Şimdi aynı bakanlık, aradan bir ay geçmeden Akkuyu Nükleer Güç Santrali’nin ikinci ünitesinin temelinin atılmasıyla övünüyor. Üstelik birincisinin 2023’de faaliyete geçirilme hedefinin de altını çizerek.

Enerji Bakan Fatih Dönmez, bunun Türkiye’nin 50 yıllık hayali olduğunu söylüyor. Peki o zaman şunu sormak gerekmiyor mu? 50 yıl öncesinin gerçekleriyle, önümüzdeki 50 yılın gerçekleri aynı mı?

Dünyanın gelişmiş ülkelerinin uranyum başlıklı nükleer santrallerden uzaklaştığı, ABD’de yıkımların yapıldığı, AB’de 2025’e yükseltilerek çekilen yenilenebilir payının karara bağlandığı bir ortamda doğru bir zeminde miyiz?

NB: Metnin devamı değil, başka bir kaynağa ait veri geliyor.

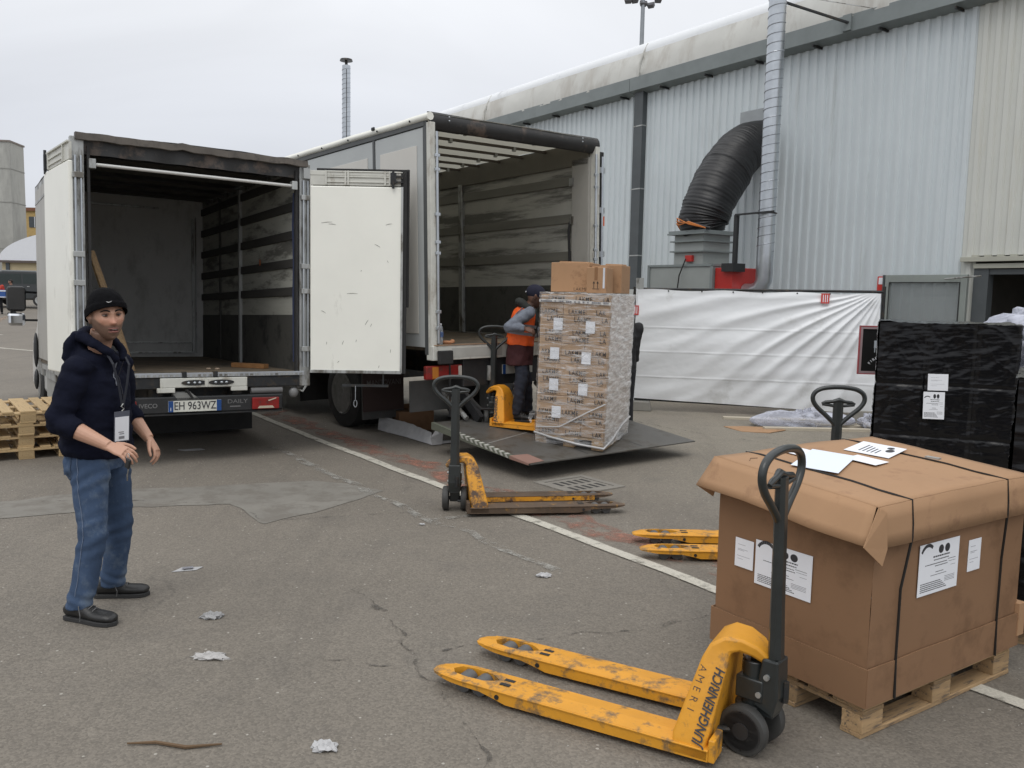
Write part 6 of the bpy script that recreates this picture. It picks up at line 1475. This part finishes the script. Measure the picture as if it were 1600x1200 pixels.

Çılgınca ama kendi ülkesinden bu nedenle çıkan bir otomobil fabrikasının, dizel üretimlerini Türkiye’de yapma eğilimini bile doğru okuyamadık. Aydın ve Manisa illerinin bu alandaki rekabeti konuşuldu.

Gözüken o ki içlerinden biri tarım arazilerinin yok edilmesi pahasına biri öne geçti. Boşaltılan alanlar adresi bize veriyor. Ne gariptir ki, aynı ekonomi yönetimi bir yanda da tarımın ne kadar stratejik bir sektör olduğundan dem vuruyor.

Bir de bu tartışmayı yanlış yerden okuyanlar var. Nükleer enerji yatırımının doğru olup, olmadığını, ihtiyaç olup olmadığını tartışanlar söz konusu. Oysa mesele artık bu zeminden çoktan çıktı.

Yani konu enerji konusundaki uzmanların tartışabileceği, hangisinin teknik olarak daha doğru ve gerekli olduğu konusunda fikir yürütebileceği bir mühendislik meselesi değil. Artık değil. Çünkü olayın boyutunu farklılaştı.

Dünyamızı elbette temiz tutmalıyız. Şüphe yok ki, gelecek nesiller adına bu konuda duyarlı olmalıyız. Bu tartışmaya açık bir konu değil. Fakat şunu da bilmeyiz ki, mesele artık bir teknik tartışma da değil. Bir satış ve ticaret konusu haline geldi.

Duyarlı insanlara sözüm yok. Ama dünyanın en çıkarcı, en umursamaz, çevreyle ilgisi olmayan insanlarına sesleniyorum. Gidişat o ki, yakın zamanda en büyük hedef olarak konulan ihracatı yapmak mümkün olmayacak.

Çünkü bakış açınız ne olursa olsun ekonomi terbiye eder. Dünyadaki eğilim bize gösteriyor ki, mesele duyarlılığı aşmış bir ekonomik temel haline dönüşme aşamasına gelmiştir. Çok kısa süre sonra, belki 5-6 yıl içinde, Türk üretici alıcısıyla masaya oturduğunda şu soruya muhatap kalacak?

“Bu ürünleri üretirken kullandığınız elektrik, yenilenebilir enerji kaynaklarından mı üretildi?” Çocuk işçilerden kadın istihdamına kadar daha bir çok başlığın ekleneceği bu sorulara doğru yanıtı veremeyenler artık dünya arenasında satış yapamaz hale gelecekler.

Ama bunun bir geçiş süreci olacağını düşünüyorsanız, onda da istediğiniz fiyatları alamayacağınızı 5 birimlik ürünlere 1 birim teklif edileceğini unutmayın. Ve lütfen artık meseleyi teknik tartışma olmaktan çıkarın.

Zira gidilen yol, çevre umurunuzda olmasa bile, günün sonunda bir takım yaptırımları, boşa harcanmış kaynaklar gerçeğini ve sonra da dönüş yolunda daha büyük maliyetleri kapınıza getirecek. Yapamadığınız satış ve artacak dış ticaret açığı ile cari açık da işin cabası.